To be fair, I guess it wasn’t really a scam. I did receive a colossal hardcover book packed with about 8,000 poems from other unknown poets. The typeface was the size of a gnat.

I had to scour onion-skin-thin pages with a magnifying glass to find my name. But indeed, there I was –a published poet!The next scam was a sham. On a college campus, no less. I wrote a weekly column for the Brooklyn College “Excelsior,” but my column had gotten bumped one week for that irritating stuff called breaking news.

At least that was what I was told. When I flipped through the paper, I was shocked to see my column still there –but with “Jerry’s” face and byline.

It had not been an accident. Jerry had seen the printout of my column lying around the office, knew it wasn’t running that week, and submitted it as his own. Word. For. Word.

For the record, Jerry was some dude in his mid-40s who hung around the college newspaper office for unknown reasons. Not unlike a stray dog at the beach, we all thought he was somehow connected to somebody. So no one really questioned it.

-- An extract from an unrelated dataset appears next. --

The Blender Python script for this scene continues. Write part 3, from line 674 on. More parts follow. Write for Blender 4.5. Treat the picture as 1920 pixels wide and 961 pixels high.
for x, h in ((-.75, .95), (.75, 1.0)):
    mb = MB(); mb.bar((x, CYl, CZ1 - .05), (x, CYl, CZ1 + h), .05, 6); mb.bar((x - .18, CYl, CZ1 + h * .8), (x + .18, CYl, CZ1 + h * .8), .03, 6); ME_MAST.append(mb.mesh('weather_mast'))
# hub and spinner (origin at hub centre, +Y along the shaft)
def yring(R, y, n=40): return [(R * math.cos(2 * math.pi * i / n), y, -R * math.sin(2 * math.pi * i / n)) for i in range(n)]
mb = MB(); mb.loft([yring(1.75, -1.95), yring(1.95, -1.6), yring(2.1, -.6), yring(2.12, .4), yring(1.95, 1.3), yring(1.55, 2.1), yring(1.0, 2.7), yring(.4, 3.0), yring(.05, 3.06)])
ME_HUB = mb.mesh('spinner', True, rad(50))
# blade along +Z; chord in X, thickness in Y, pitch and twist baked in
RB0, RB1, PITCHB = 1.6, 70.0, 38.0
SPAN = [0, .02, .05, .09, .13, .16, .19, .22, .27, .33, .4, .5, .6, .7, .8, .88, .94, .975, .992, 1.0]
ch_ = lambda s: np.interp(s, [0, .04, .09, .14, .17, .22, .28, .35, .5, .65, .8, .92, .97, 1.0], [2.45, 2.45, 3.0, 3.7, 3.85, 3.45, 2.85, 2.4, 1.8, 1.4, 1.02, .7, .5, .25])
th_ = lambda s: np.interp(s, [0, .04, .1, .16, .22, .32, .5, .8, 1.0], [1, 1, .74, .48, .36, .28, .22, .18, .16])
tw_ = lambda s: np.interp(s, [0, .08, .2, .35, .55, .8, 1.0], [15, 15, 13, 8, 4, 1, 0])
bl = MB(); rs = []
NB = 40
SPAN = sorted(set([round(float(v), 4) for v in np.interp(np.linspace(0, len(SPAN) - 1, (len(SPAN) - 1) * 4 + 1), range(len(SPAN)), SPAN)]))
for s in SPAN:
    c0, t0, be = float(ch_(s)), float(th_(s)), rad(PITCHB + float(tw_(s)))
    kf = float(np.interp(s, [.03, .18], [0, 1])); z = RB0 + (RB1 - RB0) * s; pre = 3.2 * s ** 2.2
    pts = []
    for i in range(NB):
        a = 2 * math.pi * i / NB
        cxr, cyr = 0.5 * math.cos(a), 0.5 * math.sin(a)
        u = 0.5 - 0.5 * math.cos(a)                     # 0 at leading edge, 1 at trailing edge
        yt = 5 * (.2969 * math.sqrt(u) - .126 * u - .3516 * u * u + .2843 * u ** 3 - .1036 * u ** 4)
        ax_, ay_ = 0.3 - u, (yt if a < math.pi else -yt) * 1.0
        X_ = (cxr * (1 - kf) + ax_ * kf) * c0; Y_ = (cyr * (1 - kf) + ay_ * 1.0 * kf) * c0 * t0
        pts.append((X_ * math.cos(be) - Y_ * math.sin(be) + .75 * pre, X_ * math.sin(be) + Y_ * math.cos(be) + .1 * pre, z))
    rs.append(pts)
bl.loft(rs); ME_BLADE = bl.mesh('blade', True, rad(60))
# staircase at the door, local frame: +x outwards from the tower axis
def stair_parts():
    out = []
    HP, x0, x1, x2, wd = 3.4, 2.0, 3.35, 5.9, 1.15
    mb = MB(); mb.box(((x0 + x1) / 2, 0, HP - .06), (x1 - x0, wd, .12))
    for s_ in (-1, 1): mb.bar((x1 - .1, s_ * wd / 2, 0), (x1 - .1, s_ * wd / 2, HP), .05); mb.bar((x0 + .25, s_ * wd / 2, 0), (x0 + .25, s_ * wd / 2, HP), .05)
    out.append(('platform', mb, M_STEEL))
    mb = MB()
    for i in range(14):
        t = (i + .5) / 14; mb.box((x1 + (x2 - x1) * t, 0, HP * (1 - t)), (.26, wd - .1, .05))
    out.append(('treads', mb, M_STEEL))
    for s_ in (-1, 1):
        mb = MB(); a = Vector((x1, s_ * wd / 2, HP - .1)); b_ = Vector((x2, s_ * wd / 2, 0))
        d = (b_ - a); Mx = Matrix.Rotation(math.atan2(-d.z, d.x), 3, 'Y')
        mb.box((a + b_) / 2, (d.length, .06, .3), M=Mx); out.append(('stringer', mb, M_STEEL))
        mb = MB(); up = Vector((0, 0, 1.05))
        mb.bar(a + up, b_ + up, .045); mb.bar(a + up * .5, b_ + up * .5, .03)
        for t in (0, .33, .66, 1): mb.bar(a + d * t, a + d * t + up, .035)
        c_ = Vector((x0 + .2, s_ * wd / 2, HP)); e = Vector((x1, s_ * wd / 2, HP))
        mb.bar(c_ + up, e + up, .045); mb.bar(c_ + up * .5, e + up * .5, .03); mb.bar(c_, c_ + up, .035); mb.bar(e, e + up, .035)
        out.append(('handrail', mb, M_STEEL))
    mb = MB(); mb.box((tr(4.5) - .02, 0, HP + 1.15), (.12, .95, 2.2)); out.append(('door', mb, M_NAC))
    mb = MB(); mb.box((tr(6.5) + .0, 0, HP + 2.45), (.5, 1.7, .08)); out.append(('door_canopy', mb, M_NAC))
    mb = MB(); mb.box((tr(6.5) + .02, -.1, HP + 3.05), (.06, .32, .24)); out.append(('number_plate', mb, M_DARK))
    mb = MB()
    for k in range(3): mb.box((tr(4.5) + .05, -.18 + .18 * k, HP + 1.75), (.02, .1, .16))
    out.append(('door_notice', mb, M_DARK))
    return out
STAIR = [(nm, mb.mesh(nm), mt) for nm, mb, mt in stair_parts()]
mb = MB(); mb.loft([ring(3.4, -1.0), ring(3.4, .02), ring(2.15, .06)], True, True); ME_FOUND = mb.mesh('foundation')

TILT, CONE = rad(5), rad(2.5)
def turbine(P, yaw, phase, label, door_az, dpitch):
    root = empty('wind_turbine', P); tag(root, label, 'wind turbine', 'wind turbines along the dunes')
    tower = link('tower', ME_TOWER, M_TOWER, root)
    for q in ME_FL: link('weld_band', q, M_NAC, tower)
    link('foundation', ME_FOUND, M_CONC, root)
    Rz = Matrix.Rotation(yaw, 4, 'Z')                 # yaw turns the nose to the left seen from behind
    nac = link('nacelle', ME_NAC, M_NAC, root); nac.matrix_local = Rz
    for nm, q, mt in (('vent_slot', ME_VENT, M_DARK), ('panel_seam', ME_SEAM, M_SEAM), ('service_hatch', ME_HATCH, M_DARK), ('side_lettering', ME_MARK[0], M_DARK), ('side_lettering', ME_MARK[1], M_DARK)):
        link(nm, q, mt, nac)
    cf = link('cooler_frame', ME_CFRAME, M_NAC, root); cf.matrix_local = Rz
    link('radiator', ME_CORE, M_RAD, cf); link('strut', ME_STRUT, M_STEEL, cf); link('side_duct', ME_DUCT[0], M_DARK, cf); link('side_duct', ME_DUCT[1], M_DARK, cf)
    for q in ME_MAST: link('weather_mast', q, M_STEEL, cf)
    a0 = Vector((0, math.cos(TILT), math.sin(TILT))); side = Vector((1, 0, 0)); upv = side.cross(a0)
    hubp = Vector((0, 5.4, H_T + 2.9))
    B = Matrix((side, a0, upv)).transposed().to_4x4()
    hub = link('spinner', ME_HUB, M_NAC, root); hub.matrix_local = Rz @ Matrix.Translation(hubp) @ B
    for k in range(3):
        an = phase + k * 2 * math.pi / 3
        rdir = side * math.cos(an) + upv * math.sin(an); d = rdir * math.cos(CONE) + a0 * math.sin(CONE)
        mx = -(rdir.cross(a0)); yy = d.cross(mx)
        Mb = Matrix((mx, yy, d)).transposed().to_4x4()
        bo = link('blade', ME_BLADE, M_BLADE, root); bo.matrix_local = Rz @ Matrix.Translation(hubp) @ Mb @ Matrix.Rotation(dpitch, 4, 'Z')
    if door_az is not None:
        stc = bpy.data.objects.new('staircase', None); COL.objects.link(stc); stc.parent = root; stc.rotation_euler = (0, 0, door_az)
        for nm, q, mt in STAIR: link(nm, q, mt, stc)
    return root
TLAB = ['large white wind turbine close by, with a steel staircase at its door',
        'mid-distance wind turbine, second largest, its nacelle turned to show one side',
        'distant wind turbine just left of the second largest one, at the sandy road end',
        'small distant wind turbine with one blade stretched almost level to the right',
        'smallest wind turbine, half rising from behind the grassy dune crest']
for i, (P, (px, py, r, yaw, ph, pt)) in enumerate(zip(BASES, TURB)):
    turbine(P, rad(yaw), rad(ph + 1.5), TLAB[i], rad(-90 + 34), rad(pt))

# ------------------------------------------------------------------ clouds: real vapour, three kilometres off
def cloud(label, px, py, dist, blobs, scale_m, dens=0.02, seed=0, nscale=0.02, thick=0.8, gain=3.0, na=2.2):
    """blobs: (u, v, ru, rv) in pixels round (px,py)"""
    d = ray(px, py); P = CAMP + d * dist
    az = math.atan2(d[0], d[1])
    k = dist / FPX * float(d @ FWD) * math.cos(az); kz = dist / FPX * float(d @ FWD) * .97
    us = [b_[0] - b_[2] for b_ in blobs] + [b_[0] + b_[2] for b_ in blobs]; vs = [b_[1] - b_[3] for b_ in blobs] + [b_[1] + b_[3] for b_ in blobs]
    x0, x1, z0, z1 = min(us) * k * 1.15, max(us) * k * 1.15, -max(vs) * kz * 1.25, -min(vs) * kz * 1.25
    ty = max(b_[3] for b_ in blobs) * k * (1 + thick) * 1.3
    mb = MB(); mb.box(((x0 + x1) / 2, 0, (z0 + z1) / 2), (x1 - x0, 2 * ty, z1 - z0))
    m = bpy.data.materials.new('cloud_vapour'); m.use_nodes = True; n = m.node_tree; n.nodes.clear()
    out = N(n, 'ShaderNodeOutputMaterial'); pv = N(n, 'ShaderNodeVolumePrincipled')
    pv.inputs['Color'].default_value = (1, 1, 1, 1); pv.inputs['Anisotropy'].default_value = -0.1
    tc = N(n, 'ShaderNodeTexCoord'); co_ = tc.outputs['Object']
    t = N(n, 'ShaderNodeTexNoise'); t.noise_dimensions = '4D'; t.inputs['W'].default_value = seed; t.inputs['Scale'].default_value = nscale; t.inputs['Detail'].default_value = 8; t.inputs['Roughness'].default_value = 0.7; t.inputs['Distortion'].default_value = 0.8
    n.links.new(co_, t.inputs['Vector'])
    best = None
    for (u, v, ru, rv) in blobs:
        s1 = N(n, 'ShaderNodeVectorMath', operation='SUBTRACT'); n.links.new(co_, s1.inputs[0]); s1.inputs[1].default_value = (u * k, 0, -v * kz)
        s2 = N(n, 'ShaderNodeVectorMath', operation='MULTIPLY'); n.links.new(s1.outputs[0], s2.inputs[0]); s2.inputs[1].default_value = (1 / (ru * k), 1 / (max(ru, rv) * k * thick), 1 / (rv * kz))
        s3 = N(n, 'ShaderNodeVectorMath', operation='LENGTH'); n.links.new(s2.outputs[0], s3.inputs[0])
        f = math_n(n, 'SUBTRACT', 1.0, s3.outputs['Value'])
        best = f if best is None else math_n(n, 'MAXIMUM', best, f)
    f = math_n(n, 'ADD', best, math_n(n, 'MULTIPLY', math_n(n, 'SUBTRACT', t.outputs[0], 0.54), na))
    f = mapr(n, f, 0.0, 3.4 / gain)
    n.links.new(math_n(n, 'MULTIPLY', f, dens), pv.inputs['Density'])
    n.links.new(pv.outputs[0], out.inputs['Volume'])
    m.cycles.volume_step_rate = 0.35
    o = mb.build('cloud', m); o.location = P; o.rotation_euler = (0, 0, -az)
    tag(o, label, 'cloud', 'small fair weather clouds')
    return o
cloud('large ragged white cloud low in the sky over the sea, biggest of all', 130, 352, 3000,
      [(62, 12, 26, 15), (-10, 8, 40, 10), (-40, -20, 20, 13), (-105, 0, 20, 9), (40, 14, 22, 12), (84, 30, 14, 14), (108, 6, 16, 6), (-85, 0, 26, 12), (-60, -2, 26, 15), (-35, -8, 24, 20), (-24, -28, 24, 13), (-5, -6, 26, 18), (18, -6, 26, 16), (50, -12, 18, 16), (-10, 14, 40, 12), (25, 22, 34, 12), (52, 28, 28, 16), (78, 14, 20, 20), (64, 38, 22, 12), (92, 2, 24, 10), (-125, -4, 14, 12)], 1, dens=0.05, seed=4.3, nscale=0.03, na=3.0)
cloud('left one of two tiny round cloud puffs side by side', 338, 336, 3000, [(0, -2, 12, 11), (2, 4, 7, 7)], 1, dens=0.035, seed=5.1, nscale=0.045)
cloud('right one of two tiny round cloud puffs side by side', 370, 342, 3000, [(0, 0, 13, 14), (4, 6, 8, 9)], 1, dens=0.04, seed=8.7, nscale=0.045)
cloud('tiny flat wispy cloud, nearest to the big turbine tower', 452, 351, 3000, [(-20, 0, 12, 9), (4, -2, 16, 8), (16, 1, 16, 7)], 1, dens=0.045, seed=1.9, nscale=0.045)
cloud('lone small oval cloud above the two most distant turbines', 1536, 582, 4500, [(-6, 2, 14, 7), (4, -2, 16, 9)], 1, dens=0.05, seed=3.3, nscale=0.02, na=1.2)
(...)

After the plagiarism incident, it was questioned…all the way to college authorities. Ends up he wasn’t even a student there. Just some dude in his mid-40s who hung around the college newspaper office for unknown reasons. He was banned from campus forever.

I recall him following me home on the subway, tears streaming down his face as he hung limply onto the overhead strap and begged me to drop my complaint against him. That image of him ingrained in my brain remains nearly as disturbing as the plagiarism.

Scam number three was again a publishing company. Since I was already a published poet, they couldn’t pull that one on my again. But they did get me to agree to run a second-edition of two of my previously published books.

They said they would handle all the marketing –which I believe is code for shut down the company and steal all the royalties.

Thankfully, the only money I paid out to them was to purchase author copies of my own books. Anyone want a second-edition copy of “Rats Incredible”?

The final half-scam is an email still sitting in my inbox. The subject line screams: “Netflix, Amazon and HBO Max want stories from Authors like YOU!” Wow. From a published poet who writes about rats? I’m intrigued!

Ends up all you have to do to apply is watch some video and then share your original idea for a film and television series. They’ll do the rest –which I believe is code for shut down the company and steal your original idea.

Yeah, I’m on to this one. I’ll file it right beside those other emails that promise I can make a living writing from home in my pajamas. I’ve been doing that since 2009, even without paying someone a bunch of money to find out how.

We published poets aren’t a bunch of dummies, after all. And we even have a $50 colossal book of poems to prove it.